Analysis: Under the scheme of recovery under the Income-tax Act, recovery proceeds against the property of the defaulter-assessee. A prohibitory order under the Second Schedule can operate only upon property belonging to the assessee and lying in the custody of a court or public officer. The amount in question was due to the firm, and not to the partners personally. The Department therefore had priority only to the extent of tax dues recoverable from the firm. The partners' personal tax liabilities could not be enforced against the firm's assets on the material on record. The charge created under the decrees was also not void in entirety, but only to the extent of the Revenue's legitimate claim.
Conclusion: The Department's claim succeeded only partly. The prohibitory order was effective only for the firm's tax dues, not for the partners' individual liabilities, and the decree-based charge was void only to that limited extent.
Issue (ii): Whether the subsequent execution application filed by the decree-holder was barred by limitation or was merely a continuation of the earlier attachment-based execution.

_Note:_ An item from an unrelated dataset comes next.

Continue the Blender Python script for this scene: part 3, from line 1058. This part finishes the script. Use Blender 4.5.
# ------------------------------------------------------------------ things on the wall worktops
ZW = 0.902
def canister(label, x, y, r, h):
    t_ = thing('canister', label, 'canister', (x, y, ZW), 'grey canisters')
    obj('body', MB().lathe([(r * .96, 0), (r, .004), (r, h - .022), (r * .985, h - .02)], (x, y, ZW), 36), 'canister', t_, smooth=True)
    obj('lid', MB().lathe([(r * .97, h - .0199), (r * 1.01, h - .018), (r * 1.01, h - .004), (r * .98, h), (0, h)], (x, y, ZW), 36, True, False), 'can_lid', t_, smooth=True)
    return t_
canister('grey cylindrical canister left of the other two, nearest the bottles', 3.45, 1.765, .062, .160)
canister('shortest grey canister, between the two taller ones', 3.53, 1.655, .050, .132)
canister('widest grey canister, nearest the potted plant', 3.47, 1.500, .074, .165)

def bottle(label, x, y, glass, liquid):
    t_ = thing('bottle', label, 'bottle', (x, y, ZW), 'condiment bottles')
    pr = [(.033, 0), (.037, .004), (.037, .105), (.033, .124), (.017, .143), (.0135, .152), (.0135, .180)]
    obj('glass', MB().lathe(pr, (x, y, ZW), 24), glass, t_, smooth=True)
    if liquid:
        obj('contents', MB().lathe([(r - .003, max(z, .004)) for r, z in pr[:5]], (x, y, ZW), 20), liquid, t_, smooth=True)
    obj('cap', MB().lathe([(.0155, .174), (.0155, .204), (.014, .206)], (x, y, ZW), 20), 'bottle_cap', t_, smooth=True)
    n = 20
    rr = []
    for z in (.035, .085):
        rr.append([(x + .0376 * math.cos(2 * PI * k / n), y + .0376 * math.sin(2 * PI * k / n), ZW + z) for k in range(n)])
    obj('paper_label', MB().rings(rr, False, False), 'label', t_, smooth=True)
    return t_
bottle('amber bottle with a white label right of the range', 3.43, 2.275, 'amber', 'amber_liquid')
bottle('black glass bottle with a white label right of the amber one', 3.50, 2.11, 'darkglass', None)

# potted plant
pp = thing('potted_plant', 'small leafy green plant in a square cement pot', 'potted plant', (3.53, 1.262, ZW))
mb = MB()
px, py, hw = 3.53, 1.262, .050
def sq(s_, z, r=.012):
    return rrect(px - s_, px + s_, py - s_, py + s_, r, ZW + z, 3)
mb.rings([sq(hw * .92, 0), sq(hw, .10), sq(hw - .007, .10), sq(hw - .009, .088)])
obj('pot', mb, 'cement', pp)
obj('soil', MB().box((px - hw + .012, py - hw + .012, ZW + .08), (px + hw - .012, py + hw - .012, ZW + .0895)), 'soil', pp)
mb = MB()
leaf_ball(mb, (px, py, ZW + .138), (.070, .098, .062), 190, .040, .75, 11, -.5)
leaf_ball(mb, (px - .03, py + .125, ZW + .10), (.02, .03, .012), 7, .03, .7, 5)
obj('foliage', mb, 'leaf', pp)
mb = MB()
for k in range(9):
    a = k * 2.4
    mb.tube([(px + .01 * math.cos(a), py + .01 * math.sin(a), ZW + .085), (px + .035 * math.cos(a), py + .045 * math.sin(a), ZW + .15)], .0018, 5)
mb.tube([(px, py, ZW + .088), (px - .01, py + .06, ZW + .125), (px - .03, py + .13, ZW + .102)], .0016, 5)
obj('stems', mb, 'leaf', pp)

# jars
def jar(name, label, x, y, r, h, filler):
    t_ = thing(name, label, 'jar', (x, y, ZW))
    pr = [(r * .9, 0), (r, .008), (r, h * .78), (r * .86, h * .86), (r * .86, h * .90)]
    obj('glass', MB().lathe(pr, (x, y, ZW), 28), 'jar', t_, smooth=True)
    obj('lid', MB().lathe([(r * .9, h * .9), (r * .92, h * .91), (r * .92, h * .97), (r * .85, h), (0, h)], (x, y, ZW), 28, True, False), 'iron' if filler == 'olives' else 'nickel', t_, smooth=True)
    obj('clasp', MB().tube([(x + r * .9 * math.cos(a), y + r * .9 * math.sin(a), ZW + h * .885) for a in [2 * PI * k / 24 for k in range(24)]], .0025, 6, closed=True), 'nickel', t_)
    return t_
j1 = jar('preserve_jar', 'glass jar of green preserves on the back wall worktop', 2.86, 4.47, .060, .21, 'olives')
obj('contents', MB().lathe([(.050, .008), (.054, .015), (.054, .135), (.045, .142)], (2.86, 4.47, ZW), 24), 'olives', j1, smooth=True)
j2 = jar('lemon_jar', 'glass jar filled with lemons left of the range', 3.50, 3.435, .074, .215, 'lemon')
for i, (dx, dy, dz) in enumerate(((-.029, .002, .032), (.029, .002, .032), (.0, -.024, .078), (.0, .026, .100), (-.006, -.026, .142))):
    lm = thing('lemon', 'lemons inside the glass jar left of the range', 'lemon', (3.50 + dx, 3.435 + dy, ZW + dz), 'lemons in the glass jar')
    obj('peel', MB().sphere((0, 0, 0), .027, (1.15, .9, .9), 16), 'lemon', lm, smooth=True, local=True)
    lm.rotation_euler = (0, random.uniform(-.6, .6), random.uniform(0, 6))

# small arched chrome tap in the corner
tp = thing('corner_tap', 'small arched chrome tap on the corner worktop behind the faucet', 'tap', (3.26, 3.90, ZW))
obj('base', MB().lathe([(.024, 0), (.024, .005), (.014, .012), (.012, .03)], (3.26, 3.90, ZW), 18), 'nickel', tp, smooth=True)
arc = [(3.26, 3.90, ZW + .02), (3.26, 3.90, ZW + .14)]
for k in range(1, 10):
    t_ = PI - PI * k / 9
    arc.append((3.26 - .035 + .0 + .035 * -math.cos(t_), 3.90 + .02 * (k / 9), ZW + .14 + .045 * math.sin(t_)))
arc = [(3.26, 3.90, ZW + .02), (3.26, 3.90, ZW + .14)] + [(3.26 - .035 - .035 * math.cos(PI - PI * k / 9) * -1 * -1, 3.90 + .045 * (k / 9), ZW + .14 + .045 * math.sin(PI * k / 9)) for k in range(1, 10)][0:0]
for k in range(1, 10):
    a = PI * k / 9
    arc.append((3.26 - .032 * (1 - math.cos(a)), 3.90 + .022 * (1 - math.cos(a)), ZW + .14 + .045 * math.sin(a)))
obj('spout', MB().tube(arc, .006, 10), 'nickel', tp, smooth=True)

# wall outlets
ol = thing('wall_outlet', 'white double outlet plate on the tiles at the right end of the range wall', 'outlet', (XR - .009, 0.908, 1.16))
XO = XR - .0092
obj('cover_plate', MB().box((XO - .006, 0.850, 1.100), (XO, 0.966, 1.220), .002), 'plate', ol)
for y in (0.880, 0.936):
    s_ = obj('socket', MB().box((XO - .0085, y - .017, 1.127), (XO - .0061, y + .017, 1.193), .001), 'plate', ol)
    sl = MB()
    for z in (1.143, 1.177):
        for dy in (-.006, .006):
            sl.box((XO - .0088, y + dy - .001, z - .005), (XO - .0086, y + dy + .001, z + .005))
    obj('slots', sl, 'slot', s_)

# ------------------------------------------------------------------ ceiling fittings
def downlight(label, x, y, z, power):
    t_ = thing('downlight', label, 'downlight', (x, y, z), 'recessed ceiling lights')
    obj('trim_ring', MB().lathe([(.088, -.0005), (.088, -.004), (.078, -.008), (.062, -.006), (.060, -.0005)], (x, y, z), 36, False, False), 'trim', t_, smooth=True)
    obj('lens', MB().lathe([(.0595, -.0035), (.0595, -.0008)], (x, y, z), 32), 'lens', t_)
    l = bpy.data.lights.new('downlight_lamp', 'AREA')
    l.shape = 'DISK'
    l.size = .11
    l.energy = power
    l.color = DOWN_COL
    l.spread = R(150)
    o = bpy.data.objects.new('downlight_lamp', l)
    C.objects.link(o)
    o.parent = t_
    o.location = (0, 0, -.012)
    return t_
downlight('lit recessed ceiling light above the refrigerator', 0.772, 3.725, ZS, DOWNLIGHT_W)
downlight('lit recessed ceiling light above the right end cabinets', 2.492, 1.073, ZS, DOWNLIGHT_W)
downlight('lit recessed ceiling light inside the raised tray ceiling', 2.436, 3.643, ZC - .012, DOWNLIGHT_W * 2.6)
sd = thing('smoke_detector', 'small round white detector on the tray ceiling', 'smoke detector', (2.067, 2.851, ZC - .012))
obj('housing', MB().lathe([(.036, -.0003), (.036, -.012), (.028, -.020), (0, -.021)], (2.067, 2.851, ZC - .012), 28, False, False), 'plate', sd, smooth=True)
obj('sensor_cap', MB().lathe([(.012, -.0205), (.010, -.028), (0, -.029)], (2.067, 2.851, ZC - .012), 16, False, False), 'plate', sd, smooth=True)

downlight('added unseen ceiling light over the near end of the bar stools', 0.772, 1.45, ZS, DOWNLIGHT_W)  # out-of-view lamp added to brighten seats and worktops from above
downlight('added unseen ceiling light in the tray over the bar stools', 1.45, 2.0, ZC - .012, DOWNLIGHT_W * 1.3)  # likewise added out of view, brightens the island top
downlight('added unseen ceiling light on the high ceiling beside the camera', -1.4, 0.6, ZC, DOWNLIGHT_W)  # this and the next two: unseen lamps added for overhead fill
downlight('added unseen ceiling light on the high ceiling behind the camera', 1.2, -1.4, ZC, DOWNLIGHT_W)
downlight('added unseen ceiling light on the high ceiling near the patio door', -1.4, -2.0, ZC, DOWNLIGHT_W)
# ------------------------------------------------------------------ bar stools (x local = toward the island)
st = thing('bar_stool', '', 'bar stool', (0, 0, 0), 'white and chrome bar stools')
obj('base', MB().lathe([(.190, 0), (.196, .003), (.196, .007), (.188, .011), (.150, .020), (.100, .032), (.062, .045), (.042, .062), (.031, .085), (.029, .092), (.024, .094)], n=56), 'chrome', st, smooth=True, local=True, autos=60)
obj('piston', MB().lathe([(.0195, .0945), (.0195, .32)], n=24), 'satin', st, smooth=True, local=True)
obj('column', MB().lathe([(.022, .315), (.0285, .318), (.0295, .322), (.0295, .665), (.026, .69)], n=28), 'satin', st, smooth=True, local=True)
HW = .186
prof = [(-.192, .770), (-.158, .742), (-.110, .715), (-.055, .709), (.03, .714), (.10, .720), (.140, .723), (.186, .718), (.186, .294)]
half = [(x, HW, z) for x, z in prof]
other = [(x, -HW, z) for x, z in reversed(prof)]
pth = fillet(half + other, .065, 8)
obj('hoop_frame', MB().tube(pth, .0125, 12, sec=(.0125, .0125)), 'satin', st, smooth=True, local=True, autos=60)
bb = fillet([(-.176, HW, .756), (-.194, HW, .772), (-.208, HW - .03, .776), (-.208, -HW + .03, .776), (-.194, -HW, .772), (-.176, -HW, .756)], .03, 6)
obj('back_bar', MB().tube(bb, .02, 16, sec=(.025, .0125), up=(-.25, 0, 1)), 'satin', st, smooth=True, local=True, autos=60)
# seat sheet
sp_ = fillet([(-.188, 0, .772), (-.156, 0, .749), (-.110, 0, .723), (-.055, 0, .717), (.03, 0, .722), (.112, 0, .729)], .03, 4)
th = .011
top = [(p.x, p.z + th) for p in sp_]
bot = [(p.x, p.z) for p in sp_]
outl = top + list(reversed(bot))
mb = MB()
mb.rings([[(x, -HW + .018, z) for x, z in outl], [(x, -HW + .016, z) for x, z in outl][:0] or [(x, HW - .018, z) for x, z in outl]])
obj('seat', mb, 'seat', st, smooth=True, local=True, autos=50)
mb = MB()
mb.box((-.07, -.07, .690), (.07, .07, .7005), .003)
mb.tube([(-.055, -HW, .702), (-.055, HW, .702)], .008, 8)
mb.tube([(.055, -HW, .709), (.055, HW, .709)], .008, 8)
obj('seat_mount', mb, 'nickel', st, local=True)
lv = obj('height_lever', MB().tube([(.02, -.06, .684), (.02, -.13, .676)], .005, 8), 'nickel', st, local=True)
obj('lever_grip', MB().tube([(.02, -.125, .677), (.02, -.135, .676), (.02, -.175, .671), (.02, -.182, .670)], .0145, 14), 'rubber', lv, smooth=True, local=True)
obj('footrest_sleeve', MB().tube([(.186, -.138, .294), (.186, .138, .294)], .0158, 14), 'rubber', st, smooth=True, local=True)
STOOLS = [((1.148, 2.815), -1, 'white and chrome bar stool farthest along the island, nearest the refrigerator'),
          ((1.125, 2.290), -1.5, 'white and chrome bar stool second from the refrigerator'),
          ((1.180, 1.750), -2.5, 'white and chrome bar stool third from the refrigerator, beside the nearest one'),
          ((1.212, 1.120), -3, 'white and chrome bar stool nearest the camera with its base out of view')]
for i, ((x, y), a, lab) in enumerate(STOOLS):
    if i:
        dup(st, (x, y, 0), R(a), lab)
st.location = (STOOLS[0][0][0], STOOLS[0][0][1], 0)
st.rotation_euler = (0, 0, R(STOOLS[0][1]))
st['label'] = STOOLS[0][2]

Analysis: The later application did not introduce a fresh independent claim; it sought payment of the amount already attached and retained in the hands of the garnishee. The earlier attachment continued to subsist, and the application was in substance one for a direction to pay the attached amount under garnishee procedure. Treating it as a fresh execution petition was therefore incorrect on the facts.
Conclusion: The application was not barred by limitation and was maintainable as a continuation of the earlier execution proceedings.
Final Conclusion: The Revenue's challenge failed to the extent it sought recovery against the firm's assets beyond the firm's own tax dues, while the decree-holder was entitled to realise the earlier attached amount after satisfaction of the Department's dues against the firm.
Ratio Decidendi: Recovery attachment under the Income-tax Act reaches only the property of the assessee-defaulter, and a subsequent execution request seeking release of an already attached amount may be treated as a continuation of the earlier execution where the attachment still subsists.